Cardholders obtain a cash advance by visiting an ATM, bank or other financial institution, or by requesting a check from the credit card company. In fact, some card issuers periodically send checks in the mail as a way to entice consumers into getting a cash advance.

Why do they care? Because most credit card companies treat interest on cash advances differently than interest on purchases made with the card. For starters, the interest rate is often higher on a cash advance by several percentage points, ranging from 15%-30%. Also, any special interest-rate promotions, such as no interest until a certain date, may not be applicable on cash advances – so you may get dinged unexpectedly.

Besides charging a higher-than-normal interest rate, credit card companies also automatically charge a transaction fee of 2%-4% on the advanced sum. Plus, interest on cash advances usually starts accruing from the very day that you withdraw the money, because there is not a grace period on this type of transaction, as there is with regular purchases.

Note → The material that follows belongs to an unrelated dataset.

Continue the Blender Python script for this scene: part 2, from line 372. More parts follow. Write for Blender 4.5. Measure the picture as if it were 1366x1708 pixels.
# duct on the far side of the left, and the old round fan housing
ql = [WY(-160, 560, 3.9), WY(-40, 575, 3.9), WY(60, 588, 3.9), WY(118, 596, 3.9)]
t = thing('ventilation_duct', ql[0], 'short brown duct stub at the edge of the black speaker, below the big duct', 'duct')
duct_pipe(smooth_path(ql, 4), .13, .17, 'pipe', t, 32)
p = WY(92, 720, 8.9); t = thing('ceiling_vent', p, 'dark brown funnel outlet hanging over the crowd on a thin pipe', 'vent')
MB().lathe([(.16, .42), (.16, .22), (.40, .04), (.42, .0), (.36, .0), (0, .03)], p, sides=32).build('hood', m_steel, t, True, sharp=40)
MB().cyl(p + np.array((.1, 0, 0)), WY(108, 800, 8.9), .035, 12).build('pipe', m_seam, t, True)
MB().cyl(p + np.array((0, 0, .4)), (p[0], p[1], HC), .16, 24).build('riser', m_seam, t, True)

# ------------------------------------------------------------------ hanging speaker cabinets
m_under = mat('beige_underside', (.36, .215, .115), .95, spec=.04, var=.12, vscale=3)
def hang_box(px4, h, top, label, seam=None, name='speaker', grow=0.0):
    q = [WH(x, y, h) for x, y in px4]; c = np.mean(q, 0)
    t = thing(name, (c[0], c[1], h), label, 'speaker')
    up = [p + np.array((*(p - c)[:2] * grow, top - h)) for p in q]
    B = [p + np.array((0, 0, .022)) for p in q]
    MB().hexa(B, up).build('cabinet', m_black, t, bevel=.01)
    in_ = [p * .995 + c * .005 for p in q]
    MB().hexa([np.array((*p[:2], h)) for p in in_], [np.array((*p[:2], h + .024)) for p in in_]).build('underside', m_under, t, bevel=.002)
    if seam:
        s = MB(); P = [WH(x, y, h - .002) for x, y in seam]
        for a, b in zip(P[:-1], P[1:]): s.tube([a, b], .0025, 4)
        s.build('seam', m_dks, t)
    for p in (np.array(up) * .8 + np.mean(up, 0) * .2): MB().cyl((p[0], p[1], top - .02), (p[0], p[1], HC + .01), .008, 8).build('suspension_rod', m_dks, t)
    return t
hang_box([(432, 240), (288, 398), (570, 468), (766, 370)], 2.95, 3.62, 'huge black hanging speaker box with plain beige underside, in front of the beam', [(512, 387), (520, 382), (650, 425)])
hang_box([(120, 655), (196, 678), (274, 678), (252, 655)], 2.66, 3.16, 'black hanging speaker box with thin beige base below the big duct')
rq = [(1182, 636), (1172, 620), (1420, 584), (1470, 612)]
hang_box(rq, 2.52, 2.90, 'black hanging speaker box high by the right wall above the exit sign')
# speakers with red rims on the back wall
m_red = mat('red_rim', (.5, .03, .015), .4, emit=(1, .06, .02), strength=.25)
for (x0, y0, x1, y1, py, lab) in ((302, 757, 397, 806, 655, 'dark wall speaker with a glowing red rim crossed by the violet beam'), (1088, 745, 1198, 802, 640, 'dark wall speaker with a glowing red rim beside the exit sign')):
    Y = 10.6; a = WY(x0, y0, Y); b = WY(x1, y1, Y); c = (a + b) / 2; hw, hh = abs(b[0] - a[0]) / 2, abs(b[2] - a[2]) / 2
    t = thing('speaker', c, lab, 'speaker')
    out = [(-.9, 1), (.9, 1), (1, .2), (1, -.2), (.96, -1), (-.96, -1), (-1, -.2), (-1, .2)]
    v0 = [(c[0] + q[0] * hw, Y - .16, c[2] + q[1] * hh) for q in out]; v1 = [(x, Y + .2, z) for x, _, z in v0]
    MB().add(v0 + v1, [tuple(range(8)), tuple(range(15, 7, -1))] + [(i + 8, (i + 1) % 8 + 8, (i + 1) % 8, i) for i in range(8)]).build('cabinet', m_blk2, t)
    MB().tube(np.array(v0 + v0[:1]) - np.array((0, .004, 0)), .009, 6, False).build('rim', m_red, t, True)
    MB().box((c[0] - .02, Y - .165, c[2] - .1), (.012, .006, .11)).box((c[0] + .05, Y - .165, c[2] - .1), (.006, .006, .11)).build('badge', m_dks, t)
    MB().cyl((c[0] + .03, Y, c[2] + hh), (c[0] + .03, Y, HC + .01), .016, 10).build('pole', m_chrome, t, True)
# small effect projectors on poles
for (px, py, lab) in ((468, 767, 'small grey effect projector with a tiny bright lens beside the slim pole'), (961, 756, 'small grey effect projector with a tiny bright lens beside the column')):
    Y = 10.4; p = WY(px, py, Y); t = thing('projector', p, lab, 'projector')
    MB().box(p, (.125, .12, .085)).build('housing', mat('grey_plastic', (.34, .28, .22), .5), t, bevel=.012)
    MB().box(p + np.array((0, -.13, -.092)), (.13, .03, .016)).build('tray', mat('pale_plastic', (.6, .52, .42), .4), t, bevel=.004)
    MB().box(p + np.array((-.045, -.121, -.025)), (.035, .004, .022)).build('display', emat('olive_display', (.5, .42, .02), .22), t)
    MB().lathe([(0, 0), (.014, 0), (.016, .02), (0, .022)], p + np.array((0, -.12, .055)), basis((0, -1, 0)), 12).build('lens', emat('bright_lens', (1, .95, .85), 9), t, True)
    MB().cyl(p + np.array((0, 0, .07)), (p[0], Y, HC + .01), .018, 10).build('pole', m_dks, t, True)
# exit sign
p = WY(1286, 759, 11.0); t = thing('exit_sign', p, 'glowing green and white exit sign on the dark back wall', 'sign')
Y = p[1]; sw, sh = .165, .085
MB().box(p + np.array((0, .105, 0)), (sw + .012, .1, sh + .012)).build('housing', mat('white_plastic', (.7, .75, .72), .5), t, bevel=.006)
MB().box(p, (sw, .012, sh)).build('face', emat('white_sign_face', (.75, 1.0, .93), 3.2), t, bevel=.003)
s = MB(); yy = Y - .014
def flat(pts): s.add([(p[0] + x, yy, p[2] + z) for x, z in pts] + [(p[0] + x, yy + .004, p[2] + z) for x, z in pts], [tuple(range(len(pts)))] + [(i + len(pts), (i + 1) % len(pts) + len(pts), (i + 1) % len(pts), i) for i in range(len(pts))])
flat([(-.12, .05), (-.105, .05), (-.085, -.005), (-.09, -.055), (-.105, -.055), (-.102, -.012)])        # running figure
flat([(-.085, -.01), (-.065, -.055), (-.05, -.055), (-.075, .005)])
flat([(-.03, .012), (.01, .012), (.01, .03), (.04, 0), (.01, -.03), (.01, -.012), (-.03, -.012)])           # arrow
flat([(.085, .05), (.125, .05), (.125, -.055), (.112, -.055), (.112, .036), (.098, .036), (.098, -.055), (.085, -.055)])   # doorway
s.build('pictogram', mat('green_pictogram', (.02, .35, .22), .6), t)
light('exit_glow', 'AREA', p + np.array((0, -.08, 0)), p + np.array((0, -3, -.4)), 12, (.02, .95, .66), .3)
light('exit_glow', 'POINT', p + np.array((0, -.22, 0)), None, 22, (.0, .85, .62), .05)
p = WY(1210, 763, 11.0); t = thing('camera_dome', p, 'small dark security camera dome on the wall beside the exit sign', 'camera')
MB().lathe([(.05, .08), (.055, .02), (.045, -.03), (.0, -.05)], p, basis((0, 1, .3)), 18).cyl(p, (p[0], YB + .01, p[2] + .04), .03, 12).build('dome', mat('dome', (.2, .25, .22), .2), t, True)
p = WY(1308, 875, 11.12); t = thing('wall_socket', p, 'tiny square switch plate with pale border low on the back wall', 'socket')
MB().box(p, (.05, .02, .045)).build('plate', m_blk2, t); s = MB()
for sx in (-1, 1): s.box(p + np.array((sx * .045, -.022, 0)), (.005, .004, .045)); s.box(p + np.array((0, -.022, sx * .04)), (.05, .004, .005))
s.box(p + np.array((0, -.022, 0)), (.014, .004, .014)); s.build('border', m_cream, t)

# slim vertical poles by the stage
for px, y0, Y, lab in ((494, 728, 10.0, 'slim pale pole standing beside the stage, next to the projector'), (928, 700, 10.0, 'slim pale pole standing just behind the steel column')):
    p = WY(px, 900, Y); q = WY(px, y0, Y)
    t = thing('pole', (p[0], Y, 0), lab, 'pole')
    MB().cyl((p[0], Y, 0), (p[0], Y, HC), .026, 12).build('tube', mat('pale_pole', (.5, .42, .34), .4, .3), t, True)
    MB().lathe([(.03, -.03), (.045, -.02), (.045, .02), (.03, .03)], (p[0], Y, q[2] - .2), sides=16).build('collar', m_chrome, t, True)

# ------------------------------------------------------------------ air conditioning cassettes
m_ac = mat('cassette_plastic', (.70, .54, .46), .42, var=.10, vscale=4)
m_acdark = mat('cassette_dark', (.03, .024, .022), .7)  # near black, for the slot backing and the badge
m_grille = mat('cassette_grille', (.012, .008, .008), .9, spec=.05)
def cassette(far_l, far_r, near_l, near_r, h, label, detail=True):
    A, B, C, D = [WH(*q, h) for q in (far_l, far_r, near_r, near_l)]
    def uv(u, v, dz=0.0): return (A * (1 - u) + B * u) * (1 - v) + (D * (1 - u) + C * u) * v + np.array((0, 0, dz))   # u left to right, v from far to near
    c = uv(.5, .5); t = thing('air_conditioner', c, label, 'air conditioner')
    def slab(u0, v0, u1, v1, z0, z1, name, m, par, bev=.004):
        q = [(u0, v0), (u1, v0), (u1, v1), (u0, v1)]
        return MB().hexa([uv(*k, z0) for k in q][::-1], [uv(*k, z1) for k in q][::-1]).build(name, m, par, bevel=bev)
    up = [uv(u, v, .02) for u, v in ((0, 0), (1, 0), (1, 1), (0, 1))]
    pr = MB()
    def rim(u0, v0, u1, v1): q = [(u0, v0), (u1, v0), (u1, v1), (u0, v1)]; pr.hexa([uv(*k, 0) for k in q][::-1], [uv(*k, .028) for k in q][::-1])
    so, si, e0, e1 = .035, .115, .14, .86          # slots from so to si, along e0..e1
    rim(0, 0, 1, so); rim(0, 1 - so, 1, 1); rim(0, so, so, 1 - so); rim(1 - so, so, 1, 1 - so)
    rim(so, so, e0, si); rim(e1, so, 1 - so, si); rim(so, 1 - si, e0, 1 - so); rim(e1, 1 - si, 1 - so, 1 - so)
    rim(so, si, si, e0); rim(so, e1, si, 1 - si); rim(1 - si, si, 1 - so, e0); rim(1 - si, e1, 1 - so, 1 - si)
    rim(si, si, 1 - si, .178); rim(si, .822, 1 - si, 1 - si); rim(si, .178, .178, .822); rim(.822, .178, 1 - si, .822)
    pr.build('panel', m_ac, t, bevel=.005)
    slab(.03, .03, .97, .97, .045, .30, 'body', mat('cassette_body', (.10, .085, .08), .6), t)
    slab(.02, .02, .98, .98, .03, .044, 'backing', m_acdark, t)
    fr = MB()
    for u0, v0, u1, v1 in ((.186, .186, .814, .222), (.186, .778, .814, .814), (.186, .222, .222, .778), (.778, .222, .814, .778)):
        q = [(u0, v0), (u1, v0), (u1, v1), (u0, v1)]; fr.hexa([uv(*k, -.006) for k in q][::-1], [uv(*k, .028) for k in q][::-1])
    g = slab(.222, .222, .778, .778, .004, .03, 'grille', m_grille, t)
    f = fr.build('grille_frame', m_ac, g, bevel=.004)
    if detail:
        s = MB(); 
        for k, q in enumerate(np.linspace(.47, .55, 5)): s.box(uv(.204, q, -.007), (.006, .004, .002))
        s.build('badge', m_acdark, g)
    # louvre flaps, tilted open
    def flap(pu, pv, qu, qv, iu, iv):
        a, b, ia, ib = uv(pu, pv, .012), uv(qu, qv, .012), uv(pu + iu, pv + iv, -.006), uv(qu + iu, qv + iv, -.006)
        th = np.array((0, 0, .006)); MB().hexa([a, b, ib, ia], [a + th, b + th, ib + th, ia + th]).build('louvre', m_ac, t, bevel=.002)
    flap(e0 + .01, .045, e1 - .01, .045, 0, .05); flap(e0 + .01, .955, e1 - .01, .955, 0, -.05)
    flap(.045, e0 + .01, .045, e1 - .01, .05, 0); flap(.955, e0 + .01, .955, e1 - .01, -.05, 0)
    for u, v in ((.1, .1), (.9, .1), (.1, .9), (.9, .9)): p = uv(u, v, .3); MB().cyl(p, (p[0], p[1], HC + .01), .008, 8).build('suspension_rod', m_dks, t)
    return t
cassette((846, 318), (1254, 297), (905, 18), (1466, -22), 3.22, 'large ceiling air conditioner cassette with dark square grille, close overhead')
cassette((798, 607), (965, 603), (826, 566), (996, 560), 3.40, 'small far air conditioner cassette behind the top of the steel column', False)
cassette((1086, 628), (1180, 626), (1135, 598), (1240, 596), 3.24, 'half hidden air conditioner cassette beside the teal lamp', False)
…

Cash advances do not typically qualify for rewards, cash back or other credit card benefits, either. Your cash advance line is almost always considered to be separate from the rest of your credit balance.

Another consideration is that credit card issuers have the right to put any payments towards lower interest purchases first and higher interest purchases last, including cash advances. This means that the entire balance on regular card purchases must be paid off before your payments even begin going toward the cash advance. So, if you have a $5,000 balance on a card with a special APR of 10% for 15 months and you take out a $500 cash advance that generates 22.5% in interest, which one your monthly payments will be applied to? You guessed it: the $5,000 balance. And you will still be charged that 22.5%  on the $500 cash advance for the entire 15-month period unless you pay the other $5,000 off before that date.

Instead of taking a cash advance, try to use the credit card itself for anything that you can. If there is something that has to be paid and you absolutely cannot use a credit card to pay it, take out as little as possible to avoid interest on a higher amount, and be sure to try to pay your balance off as quickly as possible.

Like balance transfers, cash advances can be a good resource in certain circumstances. However, it is important for consumers to understand the terms of the agreement, including interest rates and one-time fees, before proceeding with these transactions. Your high-interest cash advance loan could stick around for a very long time if you do not manage it appropriately.